La plainte avec constitution de partie civile consiste en une lettre, datée et signée par l’intéressé, qui est adressée au juge d’instruction. Son auteur indique les faits dont il s’estime victime et précise qu’il en demande réparation (art. 85 C.pr.pén.) ; il signale également l’adresse à laquelle les actes de procédure devront lui être notifiés. Cette sorte de plainte déclenchant l’action publique, le juge d’instruction doit sur le champ la communiquer au procureur de la République afin qu’il puisse prendre ses réquisitions ; en principe, il aura également le devoir d’informer sur les faits dénoncés.
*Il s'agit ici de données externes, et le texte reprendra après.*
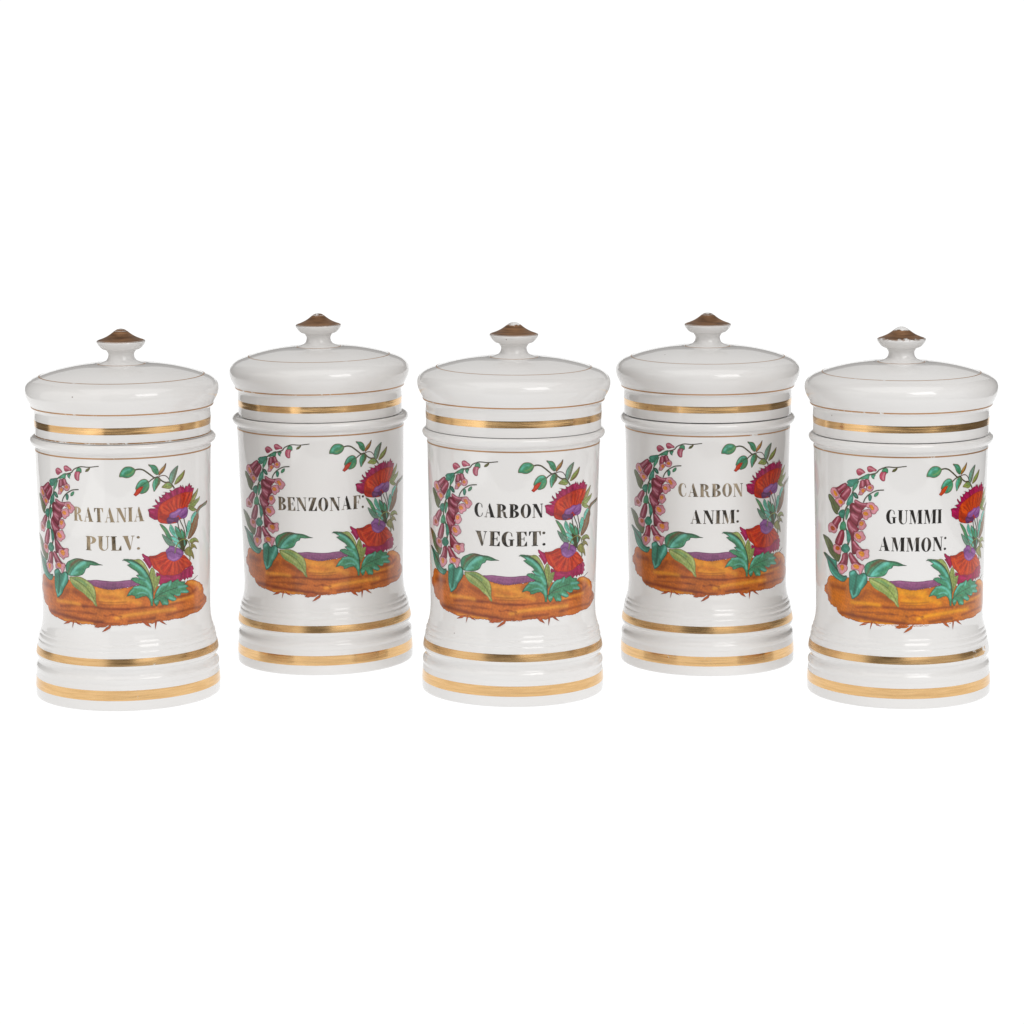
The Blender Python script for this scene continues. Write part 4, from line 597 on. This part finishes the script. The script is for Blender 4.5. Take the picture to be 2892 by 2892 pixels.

Merle et Vitu (Traité de droit criminel T.II) : La plainte avec constitution de partie civile saisit le juge d'instruction et l'oblige à ouvrir une instruction et à la mener jusqu'à une ordonnance de clôture ... Cette solution a été donnée par le célèbre arrêt Thirion, rendu par la Chambre criminelle le 8 décembre 1906 et souvent appelé l'arrêt Laurent-Atthalin du nom de son rapporteur (D. 1907 I 207).
Cass.crim. 8 février 2000 (Gaz.Pal. 2000 II Chr.crim. 1516) : Il ne résulte ni de la plainte, ni d’aucune autre pièce de la procédure que la partie civile ait satisfait à l’obligation, imposée par l’article 89, alinéa 1 du Code de procédure pénale, de déclarer une adresse. Il s’ensuit qu’en application des dispositions du dernier alinéa du texte précité, la partie civile appelante ne peut opposer le défaut de notification à elle-même de l’ordonnance de non-lieu entreprise.
Cass.crim. 5 octobre 1999 (Gaz.Pal. 2000 I Chr.crim. 1137) : Aux termes de l’article 85 C.pr.pén., toute personne qui se prétend lésée par un crime ou un délit peut, en portant plainte, se constituer partie civile devant le juge d’instruction compétent. Le juge d’instruction, saisi, en application de l’article 85 C.pr.pén., par une personne qui, se prétendant victime d’un délit, entend se constituer partie civile, ne peut, par le seul examen abstrait de l’inculpation visée par le plaignant, se prononcer, sans instruction préalable, sur le caractère délictuel ou contraventionnel desdits faits, décider qu’ils ne constituent qu’une contravention, et, par voie de conséquence, déclarer la constitution de partie civile irrecevable par application de l’article 85 précité.
CONSTITUTION DE PARTIE CIVILE INCIDENTE
- Lorsque le ministère public a pris l’initiative de poursuites portant sur certains faits, la personne qui s’estime victime de ces faits a la possibilité d’intervenir à tout moment dans la procédure pour demander réparation du dommage qu’elle dit avoir subi (art. 418 et s. C.pr.pén.).
Pradel (Procédure pénale) : La victime peut se constituer partie civile par voie d’intervention… à tout moment au cours de l’instruction… Devant la juridiction de jugement, elle peut le faire avant l’audience par une déclaration au greffe… elle peut encore le faire à l’audience jusqu’à la clôture des débats.
- L’intéressé peut même attendre l’audience de la juridiction de jugement, ce qui lui permet de témoigner sous serment avant de se porter partie civile. Mais il doit se constituer avant que le ministère public n’ait pris ses réquisitions sur le fond.
Cass.crim. 1er juin 1994 (Bull.crim. n° 220 p.536) : Cinq personnes, citées en qualité de témoins, après leur audition sous serment, se sont immédiatement constitués parties civiles. Dès lors que ces personnes n’avaient pas la qualité de partie civile au moment où elles ont été entendues comme témoin, serment préalablement prêté ; il n’a été commis aucune violation de l’art. 335 C.pr.pén.
Cass.crim. 13 décembre 1990 (Gaz.Pal. 1991 II Chr.crim. 277) : La règle du double degré de juridiction fait obstacle à ce que la partie civile, quelle que soit la raison pour laquelle elle n’a pas été partie au jugement de première instance, intervienne pour la première fois en cause d’appel.
- Certains organismes tels que les tiers payeurs, notamment les caisses de sécurité sociale, peuvent également utiliser la voie de l’Intervention*, au titre l’action civile réparatrice.
Cass.crim. 26 novembre 1991 (Gaz.Pal. 1992 I Chr.crim. 170) : Si les caisses de sécurité sociale sont recevables à intervenir devant les juridictions répressives aux fins prévues par l’art. L.397 C. sécur. soc., une telle intervention n’échappe pas, pour autant, aux règles qui concernent l’exercice de l’action civile, telles qu’elles résultent, notamment, des art. 418 à 426 C.pr.pén. En particulier, leur action, comme toute action civile, doit être exercée devant la juridiction du premier degré et avant les réquisitions du ministère public sur le fond, conformément à l’art. 421 C.pr.pén.
CONSUL - Voir : Agents consulaires*.